§ EXERCISE DIRECTIONS
Only the lines from the start of the data through the one containing "col = sc.collection" belong in your answer; return them exactly.
========
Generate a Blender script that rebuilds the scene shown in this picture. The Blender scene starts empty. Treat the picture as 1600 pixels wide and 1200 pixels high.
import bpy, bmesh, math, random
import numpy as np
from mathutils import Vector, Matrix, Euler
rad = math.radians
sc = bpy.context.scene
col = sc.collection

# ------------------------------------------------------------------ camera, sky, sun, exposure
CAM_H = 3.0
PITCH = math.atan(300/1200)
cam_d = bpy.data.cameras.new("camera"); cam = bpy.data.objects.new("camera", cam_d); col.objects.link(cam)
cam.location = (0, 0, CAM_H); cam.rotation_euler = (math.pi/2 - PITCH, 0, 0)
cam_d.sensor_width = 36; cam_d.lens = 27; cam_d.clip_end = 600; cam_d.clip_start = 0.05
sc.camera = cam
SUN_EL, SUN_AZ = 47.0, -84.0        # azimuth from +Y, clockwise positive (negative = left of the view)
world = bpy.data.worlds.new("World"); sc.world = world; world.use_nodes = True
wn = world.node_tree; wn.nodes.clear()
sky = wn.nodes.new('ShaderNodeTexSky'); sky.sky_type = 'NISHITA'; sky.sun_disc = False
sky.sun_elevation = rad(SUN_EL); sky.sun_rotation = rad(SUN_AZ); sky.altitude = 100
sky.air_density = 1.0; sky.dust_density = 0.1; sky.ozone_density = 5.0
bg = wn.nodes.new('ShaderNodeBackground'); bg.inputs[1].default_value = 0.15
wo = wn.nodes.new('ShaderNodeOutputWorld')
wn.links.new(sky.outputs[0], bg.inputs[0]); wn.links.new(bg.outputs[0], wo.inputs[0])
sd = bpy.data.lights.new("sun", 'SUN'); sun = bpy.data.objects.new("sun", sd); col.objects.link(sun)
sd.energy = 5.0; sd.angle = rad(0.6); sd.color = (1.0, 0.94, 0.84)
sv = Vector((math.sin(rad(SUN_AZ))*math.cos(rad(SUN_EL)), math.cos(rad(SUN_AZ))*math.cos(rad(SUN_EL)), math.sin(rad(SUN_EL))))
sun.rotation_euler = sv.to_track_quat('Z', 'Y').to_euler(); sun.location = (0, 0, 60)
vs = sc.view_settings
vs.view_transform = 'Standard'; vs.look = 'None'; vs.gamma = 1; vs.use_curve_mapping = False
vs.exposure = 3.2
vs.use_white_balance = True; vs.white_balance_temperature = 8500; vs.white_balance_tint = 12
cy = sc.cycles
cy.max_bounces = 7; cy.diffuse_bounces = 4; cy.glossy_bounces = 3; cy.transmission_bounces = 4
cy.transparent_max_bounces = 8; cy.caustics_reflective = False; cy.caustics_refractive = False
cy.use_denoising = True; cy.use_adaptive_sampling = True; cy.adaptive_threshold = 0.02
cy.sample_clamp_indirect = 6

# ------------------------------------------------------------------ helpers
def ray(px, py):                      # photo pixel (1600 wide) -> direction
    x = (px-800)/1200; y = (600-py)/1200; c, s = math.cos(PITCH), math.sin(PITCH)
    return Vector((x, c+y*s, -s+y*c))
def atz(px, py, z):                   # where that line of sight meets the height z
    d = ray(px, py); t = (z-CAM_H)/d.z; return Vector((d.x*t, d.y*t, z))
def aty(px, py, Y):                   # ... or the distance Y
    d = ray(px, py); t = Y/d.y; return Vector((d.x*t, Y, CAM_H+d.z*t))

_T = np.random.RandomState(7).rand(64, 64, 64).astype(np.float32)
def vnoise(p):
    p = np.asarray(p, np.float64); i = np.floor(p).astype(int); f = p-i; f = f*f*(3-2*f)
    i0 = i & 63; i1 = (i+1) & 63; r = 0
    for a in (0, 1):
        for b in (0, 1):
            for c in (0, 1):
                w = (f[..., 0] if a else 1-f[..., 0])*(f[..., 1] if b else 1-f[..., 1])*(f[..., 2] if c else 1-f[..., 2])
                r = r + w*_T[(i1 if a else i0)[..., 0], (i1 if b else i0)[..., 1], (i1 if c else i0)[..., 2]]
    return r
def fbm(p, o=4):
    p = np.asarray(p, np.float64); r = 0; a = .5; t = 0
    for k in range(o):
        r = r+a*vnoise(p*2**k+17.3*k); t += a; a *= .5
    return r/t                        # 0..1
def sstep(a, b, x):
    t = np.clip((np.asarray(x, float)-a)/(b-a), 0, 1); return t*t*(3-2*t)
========
§ FINISHED TASK
Generate a Blender script that rebuilds the scene shown in this picture. The Blender scene starts empty. Treat the picture as 1600 pixels wide and 1200 pixels high.
import bpy, bmesh, math, random
import numpy as np
from mathutils import Vector, Matrix, Euler
rad = math.radians
sc = bpy.context.scene
col = sc.collection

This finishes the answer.